Monday, 2 November 2015

PAX AUS 2015

A couple of years ago I was thoroughly impressed with PAX breaking into the Australian scene. Last year was a bit of an eye opener; I didn’t really enjoy the experience. This past weekend I’ve made my way to the third PAX armed with those now wide open eyes and also the virtues of experience. I knew what to expect.
I will sum it up: best PAX experience ever.
Now for the details.

The core event is based around allowing people to sample the future. One can play all sorts of soon to be released video games. So I will come out in the open and state: thank you very much, but I don’t care. I do not see the point of queuing in a way too noisy environment for the dubious pleasure of a limited experience at something I will be able to have a proper go at in two months’ time.
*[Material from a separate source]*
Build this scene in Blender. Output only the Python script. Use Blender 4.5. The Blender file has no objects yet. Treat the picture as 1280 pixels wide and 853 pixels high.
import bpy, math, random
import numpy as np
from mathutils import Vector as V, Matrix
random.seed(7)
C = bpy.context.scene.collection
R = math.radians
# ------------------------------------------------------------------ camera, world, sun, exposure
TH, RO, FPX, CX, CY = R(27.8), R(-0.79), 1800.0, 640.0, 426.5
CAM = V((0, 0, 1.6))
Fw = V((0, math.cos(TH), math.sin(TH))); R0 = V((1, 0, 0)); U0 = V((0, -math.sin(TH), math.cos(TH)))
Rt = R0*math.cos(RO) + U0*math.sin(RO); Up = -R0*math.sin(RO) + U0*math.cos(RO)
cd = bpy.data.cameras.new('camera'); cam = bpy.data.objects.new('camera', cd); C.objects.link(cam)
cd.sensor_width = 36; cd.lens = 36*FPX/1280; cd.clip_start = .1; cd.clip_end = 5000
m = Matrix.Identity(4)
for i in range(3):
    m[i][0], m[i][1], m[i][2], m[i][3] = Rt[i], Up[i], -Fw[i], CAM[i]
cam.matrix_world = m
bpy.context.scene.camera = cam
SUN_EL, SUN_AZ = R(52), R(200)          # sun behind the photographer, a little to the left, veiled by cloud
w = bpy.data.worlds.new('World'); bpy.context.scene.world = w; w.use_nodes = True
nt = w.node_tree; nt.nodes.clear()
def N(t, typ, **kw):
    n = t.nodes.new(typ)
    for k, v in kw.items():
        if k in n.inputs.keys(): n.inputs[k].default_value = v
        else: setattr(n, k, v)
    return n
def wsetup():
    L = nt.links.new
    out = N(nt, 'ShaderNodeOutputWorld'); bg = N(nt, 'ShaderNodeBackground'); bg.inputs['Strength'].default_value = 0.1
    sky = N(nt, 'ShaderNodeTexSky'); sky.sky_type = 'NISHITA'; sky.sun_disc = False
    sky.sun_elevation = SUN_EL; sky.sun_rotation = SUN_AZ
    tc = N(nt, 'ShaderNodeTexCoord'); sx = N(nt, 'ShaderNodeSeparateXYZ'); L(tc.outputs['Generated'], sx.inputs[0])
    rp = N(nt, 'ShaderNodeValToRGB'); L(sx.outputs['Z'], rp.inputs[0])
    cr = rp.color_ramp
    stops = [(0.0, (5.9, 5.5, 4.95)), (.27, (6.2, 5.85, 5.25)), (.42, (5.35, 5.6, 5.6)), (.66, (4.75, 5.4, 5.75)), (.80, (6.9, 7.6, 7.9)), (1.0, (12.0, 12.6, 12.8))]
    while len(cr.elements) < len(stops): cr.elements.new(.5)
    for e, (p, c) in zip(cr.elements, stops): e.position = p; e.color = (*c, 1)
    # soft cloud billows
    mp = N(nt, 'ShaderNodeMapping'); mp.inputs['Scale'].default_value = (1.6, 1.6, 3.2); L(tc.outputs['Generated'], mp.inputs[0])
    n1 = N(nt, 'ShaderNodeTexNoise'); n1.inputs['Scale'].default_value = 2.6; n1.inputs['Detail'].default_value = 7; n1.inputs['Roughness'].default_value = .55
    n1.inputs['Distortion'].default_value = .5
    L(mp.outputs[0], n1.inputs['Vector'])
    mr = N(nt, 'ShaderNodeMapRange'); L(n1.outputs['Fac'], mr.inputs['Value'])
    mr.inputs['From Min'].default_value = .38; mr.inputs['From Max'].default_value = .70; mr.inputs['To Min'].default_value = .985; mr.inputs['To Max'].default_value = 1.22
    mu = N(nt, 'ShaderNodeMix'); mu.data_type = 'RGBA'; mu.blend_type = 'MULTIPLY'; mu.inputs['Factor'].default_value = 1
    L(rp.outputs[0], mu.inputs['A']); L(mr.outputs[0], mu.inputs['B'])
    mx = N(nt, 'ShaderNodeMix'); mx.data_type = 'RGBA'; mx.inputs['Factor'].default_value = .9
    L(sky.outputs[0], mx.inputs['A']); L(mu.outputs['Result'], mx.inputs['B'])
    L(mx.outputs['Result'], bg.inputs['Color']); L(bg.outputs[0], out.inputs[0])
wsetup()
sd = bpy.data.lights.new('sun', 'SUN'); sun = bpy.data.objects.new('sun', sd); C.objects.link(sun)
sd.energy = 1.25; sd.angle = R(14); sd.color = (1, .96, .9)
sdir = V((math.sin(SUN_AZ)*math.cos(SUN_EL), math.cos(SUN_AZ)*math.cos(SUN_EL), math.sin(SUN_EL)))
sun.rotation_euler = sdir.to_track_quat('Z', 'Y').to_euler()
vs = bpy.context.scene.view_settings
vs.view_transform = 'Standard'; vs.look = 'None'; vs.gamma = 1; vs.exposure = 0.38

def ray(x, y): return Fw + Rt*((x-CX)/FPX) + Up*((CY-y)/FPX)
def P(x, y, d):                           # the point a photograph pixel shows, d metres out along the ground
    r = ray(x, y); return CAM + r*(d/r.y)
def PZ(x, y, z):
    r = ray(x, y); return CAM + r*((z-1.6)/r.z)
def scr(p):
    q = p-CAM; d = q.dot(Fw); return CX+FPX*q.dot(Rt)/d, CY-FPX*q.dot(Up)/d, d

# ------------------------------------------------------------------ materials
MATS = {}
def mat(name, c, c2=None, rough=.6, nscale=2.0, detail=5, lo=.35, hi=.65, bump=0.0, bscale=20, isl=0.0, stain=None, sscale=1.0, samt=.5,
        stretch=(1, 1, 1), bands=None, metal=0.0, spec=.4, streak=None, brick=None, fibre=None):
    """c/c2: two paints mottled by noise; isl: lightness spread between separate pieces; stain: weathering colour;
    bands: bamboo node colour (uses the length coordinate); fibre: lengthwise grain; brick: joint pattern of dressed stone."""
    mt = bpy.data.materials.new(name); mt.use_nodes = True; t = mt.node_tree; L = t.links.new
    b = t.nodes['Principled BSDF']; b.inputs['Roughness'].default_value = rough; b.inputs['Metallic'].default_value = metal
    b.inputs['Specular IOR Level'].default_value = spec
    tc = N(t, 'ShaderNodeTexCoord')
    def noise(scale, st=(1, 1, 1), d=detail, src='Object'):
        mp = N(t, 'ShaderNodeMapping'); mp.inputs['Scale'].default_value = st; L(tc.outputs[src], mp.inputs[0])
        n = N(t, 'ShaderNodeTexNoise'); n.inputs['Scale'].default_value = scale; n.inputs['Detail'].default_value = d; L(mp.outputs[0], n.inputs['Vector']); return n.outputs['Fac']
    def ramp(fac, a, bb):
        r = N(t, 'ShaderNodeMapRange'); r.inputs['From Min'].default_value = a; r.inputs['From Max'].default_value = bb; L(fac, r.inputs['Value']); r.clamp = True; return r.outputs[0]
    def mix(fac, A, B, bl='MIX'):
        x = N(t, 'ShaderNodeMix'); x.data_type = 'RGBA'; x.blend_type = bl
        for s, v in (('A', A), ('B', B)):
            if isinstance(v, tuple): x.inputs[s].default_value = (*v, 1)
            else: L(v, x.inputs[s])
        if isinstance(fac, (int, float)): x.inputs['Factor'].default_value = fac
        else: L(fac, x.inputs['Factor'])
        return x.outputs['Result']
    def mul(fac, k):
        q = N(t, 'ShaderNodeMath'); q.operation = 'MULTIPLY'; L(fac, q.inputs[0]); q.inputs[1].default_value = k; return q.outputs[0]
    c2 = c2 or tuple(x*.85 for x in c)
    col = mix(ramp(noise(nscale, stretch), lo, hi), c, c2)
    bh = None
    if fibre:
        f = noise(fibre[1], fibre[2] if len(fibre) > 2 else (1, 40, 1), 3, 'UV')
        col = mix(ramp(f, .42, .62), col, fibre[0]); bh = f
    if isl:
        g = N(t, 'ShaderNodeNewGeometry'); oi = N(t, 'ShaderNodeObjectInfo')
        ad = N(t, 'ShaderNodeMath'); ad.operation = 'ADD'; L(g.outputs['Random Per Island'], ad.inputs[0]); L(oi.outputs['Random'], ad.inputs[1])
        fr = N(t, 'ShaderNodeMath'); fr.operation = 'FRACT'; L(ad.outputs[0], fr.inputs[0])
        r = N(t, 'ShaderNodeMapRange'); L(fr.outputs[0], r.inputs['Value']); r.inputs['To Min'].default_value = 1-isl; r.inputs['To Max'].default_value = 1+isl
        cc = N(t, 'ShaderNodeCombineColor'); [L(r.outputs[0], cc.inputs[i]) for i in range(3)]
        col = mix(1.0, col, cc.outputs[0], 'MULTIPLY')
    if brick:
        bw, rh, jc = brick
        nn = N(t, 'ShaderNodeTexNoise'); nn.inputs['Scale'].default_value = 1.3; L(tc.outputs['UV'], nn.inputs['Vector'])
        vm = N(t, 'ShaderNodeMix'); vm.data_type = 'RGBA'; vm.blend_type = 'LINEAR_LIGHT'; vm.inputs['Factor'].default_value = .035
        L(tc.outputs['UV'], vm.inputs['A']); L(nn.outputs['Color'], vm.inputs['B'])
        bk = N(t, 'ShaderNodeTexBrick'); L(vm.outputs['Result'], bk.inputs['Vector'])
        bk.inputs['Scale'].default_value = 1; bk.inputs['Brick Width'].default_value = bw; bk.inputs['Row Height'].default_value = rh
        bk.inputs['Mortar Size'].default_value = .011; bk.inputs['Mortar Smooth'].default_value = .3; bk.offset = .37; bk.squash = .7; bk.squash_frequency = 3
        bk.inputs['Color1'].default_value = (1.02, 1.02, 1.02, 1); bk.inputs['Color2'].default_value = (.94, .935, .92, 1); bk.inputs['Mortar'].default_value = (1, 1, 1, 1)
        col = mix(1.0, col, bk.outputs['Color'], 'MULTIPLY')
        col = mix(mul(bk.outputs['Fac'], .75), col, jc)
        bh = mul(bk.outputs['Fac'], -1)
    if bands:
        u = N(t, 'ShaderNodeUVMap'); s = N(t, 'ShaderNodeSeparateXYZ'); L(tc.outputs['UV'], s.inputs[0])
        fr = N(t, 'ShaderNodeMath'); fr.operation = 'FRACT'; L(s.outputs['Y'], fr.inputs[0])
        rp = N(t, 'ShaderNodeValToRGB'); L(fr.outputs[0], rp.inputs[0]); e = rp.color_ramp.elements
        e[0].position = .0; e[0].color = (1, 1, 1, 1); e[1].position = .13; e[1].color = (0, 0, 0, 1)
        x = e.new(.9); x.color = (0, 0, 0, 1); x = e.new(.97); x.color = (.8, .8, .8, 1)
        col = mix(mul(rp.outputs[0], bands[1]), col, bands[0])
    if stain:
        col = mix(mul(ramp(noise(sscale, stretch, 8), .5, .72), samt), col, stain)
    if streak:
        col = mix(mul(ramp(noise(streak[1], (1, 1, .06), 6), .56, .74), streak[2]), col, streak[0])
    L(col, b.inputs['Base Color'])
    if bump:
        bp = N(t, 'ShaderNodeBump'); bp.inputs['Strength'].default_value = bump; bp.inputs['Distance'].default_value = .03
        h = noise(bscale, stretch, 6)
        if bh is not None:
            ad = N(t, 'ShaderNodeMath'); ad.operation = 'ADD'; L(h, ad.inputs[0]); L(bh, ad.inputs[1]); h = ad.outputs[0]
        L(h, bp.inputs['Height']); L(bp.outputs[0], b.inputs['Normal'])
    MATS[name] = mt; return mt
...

I know, mine is the type of cynicism that comes with age. In the same vain, I am not interested in hearing what the latest celebrity gamer’s current favourite board game is. That said, I will admit PAX is clearly aimed at an age group younger than me.
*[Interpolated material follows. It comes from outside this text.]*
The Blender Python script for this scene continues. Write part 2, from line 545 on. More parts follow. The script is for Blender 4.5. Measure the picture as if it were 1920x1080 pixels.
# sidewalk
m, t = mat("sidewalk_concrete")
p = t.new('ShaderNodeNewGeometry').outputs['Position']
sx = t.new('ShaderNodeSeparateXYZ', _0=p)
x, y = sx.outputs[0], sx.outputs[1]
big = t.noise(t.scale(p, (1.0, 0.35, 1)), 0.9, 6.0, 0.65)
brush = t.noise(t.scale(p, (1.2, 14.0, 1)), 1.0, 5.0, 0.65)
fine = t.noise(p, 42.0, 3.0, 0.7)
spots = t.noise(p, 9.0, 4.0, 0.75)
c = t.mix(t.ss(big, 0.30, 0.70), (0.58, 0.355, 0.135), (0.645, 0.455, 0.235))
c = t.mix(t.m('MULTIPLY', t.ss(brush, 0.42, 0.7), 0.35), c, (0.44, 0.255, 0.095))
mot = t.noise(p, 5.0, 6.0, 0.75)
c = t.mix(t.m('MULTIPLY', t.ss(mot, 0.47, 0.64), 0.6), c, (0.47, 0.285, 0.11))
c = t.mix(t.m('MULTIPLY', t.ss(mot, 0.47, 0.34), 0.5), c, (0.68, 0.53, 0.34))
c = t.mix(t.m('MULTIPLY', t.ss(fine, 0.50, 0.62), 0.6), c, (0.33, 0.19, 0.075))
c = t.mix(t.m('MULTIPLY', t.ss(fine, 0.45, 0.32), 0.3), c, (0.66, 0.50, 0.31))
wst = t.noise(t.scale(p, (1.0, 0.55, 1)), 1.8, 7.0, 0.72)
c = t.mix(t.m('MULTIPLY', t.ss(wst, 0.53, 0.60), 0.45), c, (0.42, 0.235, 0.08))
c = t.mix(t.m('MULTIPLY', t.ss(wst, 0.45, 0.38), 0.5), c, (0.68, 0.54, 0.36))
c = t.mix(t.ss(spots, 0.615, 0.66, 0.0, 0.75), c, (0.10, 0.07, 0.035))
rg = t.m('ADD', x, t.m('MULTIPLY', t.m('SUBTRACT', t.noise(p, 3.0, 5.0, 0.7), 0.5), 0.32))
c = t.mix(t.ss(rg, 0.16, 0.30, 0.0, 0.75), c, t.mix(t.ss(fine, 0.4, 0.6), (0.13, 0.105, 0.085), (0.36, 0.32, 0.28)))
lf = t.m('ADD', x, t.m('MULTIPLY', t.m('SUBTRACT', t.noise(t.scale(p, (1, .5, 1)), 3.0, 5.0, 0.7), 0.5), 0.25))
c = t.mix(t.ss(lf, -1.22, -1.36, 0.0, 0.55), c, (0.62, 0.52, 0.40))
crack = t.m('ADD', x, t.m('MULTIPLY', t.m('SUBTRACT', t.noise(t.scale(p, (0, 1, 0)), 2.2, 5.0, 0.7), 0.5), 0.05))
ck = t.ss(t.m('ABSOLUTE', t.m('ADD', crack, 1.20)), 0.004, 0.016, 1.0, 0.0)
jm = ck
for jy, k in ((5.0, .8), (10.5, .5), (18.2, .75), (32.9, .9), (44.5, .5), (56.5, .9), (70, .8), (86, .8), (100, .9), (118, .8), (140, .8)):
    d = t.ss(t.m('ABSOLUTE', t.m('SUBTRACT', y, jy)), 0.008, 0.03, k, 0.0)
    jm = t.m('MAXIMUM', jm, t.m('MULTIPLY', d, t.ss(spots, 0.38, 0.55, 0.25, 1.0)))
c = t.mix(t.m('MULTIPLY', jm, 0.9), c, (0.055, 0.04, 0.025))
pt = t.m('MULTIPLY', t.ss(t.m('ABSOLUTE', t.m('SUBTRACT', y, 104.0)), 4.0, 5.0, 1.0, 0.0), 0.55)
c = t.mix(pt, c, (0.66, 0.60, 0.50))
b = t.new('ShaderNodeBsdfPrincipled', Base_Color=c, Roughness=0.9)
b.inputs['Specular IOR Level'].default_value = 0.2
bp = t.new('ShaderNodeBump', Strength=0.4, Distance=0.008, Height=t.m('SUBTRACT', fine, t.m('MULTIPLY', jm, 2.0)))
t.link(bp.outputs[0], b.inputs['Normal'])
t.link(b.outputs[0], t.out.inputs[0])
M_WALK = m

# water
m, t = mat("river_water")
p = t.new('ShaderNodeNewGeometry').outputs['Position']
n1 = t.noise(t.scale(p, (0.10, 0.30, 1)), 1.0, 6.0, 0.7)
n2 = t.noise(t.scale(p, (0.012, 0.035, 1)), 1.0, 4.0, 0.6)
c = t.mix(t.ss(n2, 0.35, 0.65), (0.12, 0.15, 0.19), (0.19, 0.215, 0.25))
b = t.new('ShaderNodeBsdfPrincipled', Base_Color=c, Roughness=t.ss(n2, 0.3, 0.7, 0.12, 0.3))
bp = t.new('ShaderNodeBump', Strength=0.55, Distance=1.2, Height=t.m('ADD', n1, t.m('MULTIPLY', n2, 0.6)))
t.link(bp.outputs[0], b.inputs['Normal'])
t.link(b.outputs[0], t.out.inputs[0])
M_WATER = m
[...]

Nothing in the above implies I am unable to have fun at PAX. It’s just that I need to find my own brand of fun. As it happens, most of this fun came from being able to acquire on overview of what’s available in the gaming arena (including video, card and board games) and then trying my hand with a proper, guided, go. While that type of experience is generally unavailable for video games (exceptions do exist), it is certainly available for card and board games. And yes, some gems have been identified!
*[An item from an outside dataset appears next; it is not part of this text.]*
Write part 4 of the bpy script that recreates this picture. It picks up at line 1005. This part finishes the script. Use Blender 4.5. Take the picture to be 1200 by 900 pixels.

It is also nice that this whole affair takes place at a very nice environment. Despite the gathering of a large number of people and the congestion that comes with that, nowhere were ugly scenes to be found. Despite queuing there was never any pushing or attempted overtaking. Everyone was just so nice! I will be blunt: this so different to the football stadium experience proves all those who claim video games rot kids’ minds and/or turn them into psychopaths wrong. It’s actually the exact opposite.
As to my top PAX experience? As before, it involved direct exposure to indie developers, and particularly the Toronto based crew of three from Vagabond Dog, makers of the wonderful Always Sometimes Monsters (available on Steam and iOS). I even used the opportunity to ask them for tips on how to get myself employed by the Toronto based company I’d very much like to have as my next employer. Plus they even gave my son a free shirt! [Yes, PAX is a very kid friendly affair.]

Next year I shall return to PAX in greater numbers.